Have a good weekend (y'all) x

Fair Enough

...on your various dissing of me flaking out re daily posts, for which I apologise. While I was mourning my decline with some Thunderbird wine and a black handkerchief, others of you were out there doing important research http://www.youtube.com/watch?v=_oYlJnTXtvA for which many thanks from Bad in Suffolk.

If the blues ain't nothing but a bad man feeling down, then blogging ain't nothing unless you actually have anything to say.

All I am doing is having these really weird dreams about cutting and pasting texts and moving them around a huge board, which is sometimes my body and other times a massive presentation that I am giving to some sort of entirely pointless old-fashioned organisation like NATO or something. It is kind of Dr Strangelove meets War Games meets Space Invaders with words. I blame the website I am working on, which has now reached a massive 200 pages with my daily populating.
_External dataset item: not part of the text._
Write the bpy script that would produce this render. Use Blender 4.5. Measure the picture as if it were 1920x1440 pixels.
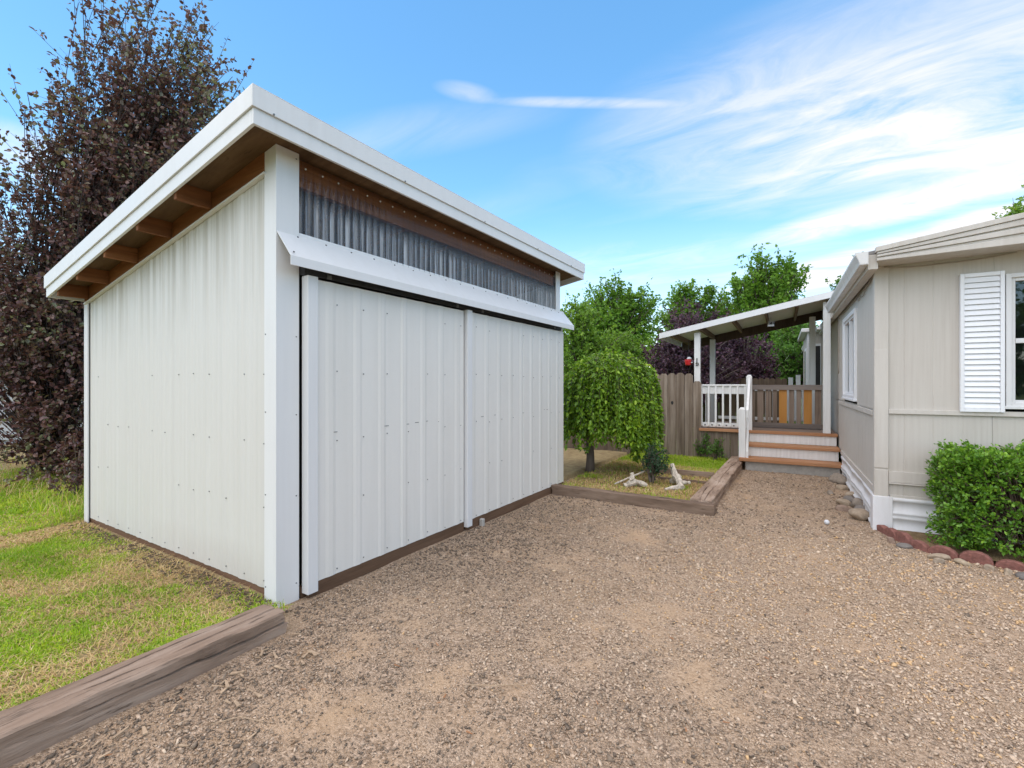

In other news, had supper with my sister last night, who was complaining about Americans and what a lack of irony they have. I asked for an example, and she said one of the most desirable streets in The Hamptons is called Readers Digest Street. She wins.

Today, off to help a mate out with some marketing problems he is having with his publishing company. I assume this will involve a lot of sitting around complaining about how people are too stupid to understand us. Men, huh?